EXERCISE BRIEF: Would you quote the material below from its first line through the line containing "1.15)), 'bin'), w)", exactly and with both ends included?

start

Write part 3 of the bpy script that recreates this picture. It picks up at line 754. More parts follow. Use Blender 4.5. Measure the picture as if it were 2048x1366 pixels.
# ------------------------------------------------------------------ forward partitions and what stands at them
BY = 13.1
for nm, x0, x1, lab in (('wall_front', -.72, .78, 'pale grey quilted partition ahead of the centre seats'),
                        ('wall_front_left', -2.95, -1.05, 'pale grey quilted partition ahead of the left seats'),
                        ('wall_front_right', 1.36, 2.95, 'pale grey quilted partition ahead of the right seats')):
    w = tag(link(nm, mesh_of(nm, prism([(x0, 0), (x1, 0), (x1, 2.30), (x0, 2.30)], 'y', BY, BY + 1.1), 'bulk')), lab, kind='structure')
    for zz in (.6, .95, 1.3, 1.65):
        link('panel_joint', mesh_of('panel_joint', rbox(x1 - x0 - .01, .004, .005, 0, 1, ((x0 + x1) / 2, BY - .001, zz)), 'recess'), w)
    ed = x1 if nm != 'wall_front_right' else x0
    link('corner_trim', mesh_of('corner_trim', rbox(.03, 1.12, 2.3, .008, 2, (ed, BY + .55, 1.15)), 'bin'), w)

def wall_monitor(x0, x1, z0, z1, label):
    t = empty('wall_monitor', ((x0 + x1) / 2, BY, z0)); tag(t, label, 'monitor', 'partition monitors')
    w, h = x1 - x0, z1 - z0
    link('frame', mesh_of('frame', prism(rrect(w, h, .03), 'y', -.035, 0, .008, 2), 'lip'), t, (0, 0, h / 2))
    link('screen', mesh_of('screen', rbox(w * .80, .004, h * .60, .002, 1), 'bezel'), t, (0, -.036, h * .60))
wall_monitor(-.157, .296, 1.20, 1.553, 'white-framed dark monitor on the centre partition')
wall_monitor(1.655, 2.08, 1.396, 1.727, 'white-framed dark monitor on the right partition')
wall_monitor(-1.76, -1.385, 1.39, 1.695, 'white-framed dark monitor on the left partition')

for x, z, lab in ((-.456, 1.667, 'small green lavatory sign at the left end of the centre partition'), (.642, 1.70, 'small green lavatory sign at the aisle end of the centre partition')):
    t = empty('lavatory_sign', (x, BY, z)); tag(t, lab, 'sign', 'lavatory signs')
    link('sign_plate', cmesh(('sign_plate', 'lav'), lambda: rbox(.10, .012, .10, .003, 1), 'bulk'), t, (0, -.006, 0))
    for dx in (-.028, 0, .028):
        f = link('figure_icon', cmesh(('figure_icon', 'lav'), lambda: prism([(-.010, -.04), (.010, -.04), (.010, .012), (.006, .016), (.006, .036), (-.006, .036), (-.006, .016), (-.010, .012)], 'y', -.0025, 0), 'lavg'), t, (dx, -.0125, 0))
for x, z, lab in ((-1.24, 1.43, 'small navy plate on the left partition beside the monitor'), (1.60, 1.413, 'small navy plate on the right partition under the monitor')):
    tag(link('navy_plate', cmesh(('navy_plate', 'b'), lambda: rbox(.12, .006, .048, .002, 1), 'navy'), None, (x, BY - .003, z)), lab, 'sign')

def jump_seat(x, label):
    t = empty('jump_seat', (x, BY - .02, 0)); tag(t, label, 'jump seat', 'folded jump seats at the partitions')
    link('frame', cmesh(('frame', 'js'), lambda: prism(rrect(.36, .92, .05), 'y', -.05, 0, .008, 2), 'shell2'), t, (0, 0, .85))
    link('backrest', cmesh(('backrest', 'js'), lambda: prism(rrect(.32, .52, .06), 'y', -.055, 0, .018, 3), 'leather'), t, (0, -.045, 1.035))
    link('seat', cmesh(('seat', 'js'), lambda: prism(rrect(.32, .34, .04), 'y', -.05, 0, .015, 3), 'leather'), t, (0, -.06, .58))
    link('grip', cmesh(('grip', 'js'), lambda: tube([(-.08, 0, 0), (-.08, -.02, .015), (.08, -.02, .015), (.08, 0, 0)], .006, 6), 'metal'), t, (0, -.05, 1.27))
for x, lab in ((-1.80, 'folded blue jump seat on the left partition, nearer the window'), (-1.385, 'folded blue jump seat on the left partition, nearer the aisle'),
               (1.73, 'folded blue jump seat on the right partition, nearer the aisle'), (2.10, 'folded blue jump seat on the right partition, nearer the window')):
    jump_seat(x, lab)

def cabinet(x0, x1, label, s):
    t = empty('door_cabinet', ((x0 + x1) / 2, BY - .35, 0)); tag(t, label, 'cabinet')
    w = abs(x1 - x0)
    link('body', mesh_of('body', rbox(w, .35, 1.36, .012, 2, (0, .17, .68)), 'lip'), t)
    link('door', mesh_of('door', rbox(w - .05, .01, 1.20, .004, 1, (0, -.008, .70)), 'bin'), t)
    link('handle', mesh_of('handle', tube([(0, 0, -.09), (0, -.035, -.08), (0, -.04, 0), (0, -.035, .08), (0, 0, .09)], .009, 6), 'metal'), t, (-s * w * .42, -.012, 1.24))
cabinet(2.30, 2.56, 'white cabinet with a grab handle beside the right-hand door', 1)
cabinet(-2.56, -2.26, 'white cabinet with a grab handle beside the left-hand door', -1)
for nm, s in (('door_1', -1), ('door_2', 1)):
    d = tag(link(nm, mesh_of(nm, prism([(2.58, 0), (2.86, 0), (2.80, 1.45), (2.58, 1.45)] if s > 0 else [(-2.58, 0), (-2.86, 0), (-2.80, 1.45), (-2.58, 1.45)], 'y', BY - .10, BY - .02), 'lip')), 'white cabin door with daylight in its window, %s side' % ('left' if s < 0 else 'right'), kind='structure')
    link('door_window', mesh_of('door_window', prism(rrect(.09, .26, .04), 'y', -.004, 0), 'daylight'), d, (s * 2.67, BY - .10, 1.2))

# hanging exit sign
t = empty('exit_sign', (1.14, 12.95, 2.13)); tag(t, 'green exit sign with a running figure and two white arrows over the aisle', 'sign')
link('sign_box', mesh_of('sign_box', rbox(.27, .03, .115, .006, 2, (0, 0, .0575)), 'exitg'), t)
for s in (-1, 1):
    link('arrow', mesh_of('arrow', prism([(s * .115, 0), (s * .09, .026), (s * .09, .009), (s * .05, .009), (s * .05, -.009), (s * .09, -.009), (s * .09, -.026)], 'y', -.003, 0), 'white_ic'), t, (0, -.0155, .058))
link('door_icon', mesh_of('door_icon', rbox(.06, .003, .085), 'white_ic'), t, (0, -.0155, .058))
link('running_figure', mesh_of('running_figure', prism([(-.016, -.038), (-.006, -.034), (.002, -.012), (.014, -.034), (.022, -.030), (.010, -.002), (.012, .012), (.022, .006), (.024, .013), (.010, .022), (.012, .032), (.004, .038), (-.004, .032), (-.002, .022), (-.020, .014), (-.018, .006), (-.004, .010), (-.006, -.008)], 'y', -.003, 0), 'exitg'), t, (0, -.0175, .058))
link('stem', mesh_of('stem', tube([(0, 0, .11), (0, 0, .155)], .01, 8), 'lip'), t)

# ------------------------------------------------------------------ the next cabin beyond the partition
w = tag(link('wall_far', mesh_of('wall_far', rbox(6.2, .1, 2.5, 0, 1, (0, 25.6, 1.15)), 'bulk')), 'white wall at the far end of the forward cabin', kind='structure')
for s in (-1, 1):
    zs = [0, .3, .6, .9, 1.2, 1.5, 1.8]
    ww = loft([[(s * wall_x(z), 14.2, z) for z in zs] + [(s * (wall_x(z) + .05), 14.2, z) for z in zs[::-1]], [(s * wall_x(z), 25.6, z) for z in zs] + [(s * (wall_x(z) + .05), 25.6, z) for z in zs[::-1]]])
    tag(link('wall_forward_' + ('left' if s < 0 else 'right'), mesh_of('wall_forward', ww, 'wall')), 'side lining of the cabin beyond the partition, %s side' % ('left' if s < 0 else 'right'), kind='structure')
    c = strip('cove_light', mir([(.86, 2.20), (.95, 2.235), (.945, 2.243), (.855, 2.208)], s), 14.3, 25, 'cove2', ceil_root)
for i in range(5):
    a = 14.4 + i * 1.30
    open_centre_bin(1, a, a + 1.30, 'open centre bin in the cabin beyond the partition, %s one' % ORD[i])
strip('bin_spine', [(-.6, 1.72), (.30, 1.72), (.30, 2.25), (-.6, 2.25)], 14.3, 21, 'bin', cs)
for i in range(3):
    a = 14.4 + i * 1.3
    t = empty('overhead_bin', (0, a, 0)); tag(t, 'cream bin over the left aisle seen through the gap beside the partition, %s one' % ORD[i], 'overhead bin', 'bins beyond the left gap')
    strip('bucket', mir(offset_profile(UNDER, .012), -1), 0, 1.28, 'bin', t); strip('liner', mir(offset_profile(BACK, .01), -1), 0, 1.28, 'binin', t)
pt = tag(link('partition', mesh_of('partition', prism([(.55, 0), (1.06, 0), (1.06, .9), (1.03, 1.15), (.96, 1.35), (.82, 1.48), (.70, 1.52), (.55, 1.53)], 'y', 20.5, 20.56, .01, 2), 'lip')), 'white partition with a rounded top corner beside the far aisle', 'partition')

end

THE OUTPUT:
Write part 3 of the bpy script that recreates this picture. It picks up at line 754. More parts follow. Use Blender 4.5. Measure the picture as if it were 2048x1366 pixels.
# ------------------------------------------------------------------ forward partitions and what stands at them
BY = 13.1
for nm, x0, x1, lab in (('wall_front', -.72, .78, 'pale grey quilted partition ahead of the centre seats'),
                        ('wall_front_left', -2.95, -1.05, 'pale grey quilted partition ahead of the left seats'),
                        ('wall_front_right', 1.36, 2.95, 'pale grey quilted partition ahead of the right seats')):
    w = tag(link(nm, mesh_of(nm, prism([(x0, 0), (x1, 0), (x1, 2.30), (x0, 2.30)], 'y', BY, BY + 1.1), 'bulk')), lab, kind='structure')
    for zz in (.6, .95, 1.3, 1.65):
        link('panel_joint', mesh_of('panel_joint', rbox(x1 - x0 - .01, .004, .005, 0, 1, ((x0 + x1) / 2, BY - .001, zz)), 'recess'), w)
    ed = x1 if nm != 'wall_front_right' else x0
    link('corner_trim', mesh_of('corner_trim', rbox(.03, 1.12, 2.3, .008, 2, (ed, BY + .55, 1.15)), 'bin'), w)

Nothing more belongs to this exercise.